The crowd cheers at Playalinda Beach in the Canaveral National Seashore, just north of the Kennedy Space Center, during the successful launch of the SpaceX Falcon Heavy rocket. Photo / AP
This morning the world witnessed an incredible and unique feat.
Elon Musk and SpaceX successfully launched the world's most powerful — and reusable! — rocket in the world, and in doing so sent a Tesla roadster into orbit around the sun that will take the car to the edge of Mars as it floats around space.
But as we're apt to do, the world can't help but ask: what's next?
The hero of today's launch, the Falcon Heavy, was designed from the outset to carry humans into space. The rocket is as powerful as those used in the Apollo missions and essentially restores the possibility of flying missions with crew to the moon or Mars.

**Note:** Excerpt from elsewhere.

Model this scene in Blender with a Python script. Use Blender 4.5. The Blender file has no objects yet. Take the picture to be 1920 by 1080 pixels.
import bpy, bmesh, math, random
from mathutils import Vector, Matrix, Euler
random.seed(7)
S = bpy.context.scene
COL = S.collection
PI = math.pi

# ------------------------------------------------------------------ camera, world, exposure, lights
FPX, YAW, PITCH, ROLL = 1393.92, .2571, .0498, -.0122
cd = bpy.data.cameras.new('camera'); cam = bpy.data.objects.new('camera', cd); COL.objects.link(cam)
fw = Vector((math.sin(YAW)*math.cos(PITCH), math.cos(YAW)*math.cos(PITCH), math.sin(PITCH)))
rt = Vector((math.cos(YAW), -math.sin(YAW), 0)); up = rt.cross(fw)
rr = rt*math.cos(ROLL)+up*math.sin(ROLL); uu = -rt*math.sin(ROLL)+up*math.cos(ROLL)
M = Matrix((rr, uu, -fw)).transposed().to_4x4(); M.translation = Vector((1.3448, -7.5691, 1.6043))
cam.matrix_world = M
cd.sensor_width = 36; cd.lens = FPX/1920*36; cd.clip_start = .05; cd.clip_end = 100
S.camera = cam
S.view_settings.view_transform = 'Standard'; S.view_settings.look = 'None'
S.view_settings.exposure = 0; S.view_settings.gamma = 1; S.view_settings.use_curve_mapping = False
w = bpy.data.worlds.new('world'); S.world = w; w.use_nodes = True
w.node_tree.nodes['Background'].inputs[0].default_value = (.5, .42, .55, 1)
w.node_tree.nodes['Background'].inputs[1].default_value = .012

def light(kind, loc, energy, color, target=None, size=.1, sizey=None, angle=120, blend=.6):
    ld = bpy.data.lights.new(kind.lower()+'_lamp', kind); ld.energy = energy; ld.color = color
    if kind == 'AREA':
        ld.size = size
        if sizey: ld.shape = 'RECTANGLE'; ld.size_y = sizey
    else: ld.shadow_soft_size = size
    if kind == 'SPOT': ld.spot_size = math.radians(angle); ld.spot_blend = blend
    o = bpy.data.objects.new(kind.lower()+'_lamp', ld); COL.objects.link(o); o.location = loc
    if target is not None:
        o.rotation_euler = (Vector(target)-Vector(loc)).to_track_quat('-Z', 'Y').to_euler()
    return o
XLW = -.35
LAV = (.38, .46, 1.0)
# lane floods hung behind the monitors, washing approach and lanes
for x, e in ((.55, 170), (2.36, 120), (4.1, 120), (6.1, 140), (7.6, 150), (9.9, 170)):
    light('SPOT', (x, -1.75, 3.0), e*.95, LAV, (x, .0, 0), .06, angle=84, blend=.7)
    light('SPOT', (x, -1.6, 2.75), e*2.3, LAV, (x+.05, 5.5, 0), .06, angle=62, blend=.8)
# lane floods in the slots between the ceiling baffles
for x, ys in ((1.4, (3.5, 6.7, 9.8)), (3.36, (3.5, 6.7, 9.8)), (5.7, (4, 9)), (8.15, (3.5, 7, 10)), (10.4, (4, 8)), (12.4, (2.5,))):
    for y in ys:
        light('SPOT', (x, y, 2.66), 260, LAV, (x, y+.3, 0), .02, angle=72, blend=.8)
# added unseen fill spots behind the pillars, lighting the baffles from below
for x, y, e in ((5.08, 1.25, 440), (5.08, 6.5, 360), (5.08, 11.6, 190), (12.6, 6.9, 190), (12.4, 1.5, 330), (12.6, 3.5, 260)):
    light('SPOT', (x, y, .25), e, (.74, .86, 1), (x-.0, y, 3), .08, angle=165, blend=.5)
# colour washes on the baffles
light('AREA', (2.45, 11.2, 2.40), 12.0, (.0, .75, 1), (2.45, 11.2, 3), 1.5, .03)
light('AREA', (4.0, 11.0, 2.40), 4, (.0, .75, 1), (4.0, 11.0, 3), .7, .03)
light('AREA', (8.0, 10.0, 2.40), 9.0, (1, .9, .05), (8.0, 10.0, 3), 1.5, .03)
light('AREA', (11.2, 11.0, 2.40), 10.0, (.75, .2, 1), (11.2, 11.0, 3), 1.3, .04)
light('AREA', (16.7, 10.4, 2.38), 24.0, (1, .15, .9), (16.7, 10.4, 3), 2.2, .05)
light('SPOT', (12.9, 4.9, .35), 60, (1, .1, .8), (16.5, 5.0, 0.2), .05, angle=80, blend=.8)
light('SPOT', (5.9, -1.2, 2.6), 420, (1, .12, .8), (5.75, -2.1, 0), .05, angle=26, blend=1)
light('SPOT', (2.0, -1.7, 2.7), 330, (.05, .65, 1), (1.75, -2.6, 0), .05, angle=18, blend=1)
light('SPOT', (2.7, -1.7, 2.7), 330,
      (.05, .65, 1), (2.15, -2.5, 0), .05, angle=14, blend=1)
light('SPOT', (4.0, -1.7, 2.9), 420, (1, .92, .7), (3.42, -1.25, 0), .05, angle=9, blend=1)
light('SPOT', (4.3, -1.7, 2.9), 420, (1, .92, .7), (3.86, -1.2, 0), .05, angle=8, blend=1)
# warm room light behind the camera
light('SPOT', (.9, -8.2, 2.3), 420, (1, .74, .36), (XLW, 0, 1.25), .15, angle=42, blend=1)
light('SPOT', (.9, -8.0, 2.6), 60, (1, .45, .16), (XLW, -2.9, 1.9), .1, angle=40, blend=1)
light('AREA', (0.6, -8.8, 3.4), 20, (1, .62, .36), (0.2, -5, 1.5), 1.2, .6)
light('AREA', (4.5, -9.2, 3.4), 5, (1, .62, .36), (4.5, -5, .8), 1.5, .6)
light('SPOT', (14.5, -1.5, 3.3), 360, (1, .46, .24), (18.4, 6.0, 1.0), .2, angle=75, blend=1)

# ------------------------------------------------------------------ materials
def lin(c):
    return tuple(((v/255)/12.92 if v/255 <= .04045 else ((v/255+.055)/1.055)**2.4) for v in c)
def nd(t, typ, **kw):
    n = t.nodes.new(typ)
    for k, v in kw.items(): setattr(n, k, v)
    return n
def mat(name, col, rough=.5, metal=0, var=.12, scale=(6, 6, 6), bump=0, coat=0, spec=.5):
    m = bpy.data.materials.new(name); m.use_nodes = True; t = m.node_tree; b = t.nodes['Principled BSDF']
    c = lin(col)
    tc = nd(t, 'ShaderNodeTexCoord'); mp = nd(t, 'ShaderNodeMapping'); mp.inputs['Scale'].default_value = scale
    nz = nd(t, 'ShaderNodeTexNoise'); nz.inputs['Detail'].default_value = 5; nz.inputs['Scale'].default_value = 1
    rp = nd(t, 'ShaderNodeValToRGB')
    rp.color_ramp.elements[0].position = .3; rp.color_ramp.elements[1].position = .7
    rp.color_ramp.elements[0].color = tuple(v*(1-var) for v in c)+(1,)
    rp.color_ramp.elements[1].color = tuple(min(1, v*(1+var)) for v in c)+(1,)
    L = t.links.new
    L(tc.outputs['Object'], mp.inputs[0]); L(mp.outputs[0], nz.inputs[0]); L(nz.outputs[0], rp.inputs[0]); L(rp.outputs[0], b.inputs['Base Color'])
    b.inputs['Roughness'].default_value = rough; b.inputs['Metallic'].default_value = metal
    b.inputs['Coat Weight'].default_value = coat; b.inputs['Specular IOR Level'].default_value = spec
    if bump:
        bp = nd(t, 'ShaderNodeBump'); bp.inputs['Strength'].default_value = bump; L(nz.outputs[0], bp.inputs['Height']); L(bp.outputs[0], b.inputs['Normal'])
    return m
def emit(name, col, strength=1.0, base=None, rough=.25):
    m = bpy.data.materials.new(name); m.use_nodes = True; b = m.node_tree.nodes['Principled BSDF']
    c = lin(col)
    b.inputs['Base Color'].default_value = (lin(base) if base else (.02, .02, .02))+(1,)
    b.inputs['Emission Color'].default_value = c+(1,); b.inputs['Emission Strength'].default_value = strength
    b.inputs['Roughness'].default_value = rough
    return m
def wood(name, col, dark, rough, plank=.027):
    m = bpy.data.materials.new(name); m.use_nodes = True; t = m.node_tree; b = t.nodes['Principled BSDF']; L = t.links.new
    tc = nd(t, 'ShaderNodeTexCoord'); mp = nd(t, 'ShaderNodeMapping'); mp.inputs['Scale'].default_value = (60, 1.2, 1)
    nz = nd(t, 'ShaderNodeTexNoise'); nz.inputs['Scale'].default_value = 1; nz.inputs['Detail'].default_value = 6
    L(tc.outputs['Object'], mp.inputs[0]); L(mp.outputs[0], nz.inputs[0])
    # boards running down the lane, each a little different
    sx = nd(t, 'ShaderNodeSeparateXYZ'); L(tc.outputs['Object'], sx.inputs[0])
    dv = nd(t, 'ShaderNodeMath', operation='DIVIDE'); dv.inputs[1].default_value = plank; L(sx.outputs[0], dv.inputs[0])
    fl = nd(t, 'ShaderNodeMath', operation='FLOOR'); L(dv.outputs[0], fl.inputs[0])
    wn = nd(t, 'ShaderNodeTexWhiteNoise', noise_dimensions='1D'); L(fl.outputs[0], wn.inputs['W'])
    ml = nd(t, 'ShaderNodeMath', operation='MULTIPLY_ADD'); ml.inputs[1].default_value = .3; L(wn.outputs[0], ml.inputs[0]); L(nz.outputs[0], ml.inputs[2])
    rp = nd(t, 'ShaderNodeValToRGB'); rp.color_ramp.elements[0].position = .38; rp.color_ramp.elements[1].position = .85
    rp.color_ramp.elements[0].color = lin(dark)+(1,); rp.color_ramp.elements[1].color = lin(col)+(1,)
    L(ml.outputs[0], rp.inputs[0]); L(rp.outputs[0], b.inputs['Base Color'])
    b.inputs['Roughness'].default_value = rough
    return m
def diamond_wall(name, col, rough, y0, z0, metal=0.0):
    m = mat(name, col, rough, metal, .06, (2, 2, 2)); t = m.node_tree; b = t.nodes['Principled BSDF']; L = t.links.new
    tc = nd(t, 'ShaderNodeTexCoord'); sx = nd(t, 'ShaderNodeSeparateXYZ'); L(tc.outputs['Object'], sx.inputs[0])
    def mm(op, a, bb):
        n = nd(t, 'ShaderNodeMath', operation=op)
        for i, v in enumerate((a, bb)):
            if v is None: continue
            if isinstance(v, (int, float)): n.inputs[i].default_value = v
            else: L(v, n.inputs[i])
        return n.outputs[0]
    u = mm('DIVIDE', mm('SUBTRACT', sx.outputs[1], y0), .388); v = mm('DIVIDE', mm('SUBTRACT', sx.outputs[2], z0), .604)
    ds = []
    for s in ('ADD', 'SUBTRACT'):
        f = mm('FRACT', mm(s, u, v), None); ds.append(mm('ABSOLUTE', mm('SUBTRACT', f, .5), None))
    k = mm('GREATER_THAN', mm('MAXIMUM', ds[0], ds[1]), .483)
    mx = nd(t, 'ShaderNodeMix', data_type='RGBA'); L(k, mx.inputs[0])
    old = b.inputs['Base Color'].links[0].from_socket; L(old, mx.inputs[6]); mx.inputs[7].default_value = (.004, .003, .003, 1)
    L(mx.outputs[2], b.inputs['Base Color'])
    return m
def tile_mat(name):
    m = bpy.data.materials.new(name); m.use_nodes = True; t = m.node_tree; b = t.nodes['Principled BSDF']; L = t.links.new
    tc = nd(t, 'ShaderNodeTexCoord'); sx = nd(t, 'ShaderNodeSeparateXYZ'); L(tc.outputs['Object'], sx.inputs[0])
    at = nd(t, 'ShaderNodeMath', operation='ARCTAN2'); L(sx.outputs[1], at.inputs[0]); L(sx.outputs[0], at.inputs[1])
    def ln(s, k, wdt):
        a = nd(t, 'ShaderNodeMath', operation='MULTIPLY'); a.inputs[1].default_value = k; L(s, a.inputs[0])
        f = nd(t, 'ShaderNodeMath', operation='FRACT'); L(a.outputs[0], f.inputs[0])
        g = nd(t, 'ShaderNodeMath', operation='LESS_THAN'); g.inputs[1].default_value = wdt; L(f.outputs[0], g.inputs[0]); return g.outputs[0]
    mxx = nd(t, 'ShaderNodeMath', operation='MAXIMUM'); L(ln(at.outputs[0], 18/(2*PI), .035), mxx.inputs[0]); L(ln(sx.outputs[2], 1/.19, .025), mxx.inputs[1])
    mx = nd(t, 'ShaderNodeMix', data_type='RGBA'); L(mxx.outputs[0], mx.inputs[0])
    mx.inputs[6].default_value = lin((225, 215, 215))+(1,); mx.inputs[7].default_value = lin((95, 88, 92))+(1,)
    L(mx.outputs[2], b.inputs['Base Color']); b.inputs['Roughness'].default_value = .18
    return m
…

Today's success gives SpaceX momentum to begin developing even larger rockets to fulfil Musk's lofty aspirations.
The SpaceX and Tesla boss is intent on establishing a city on the red planet, with hordes of Earthlings and mini habitable pods. The idea is that inhabitants and building materials will be flown there on an extra-mega SpaceX rocket that is still in development.
At the 68th annual meeting of the International Astronautical Congress in Adelaide in September last year, Musk described a new-generation rocket dubbed B.F.R. (Big F***ing Rocket) that his company was working on, which might be ready for launch in the mid 2020s.
It will be bigger, more powerful, be able to carry a heavier payload, and will ultimately replace the Falcon Heavy. While still theoretical, such a rocket will be integral to Musk's plan for an interplanetary transport system.
The fact that Falcon Heavy's maiden flight was a success will no doubt give SpaceX engineers confidence to take things to the next level.
The launch today was very near flawless. Two of the boosters - both recycled from previous launches - returned for side-by-side touchdowns at the Florida launch site.
However a few hours later, Musk told reporters that the third booster, brand new, missed its floating landing platform and slammed into the Atlantic Ocean at 480 kilometres an hour.
For now, the company will earn its crust by competing for contracts to launch satellites into orbit for governments and other private companies.
The beauty of building reusable rockets is you can put them straight back to work — and SpaceX already has customers lining up to take advantage of the Falcon Heavy with flights scheduled for later this year.
It is booked to send up a large communications satellite for Saudi Arabian company Arabsat sometime in the first half of 2018.
The private company's online flight manifest shows the US Air Force is also signed up.
SpaceX works closely with NASA and the US government wants to use the SpaceX rocket to launch a test payload for the US Air Force likely to occur sometime after June.
The launch will allow the Air Force to judge whether or not the Falcon Heavy is ready to fly national security payloads, which could become a big market for Elon Musk's SpaceX. The mission will include a probe from the Planetary Society called Lightsail which aims to test a large sail which uses the sun's radiation to propel the craft through space.
The Falcon Heavy is also expected to launch two more hefty satellites in the near future for British communications company Inmarsat and US company ViaSat.
Other aerospace companies are developing rockets and NASA is currently sinking billions of dollars into a massive new rocket called the Space Launch System, or SLS, that's meant to return astronauts to the moon and also get them one day to Mars.
However NASA's planned SLS rocket, a comparable system, is expected to cost about US$1.25 billion ($1.7b) per flight compared to the Falcon Heavy's US$144 million per launch. As a result, space could increasingly become the domain of private companies like SpaceX.
For now, the company is set to keep launching things into space and improve the capability and cost of its rockets to make the idea of space colonisation just a little bit more realistic.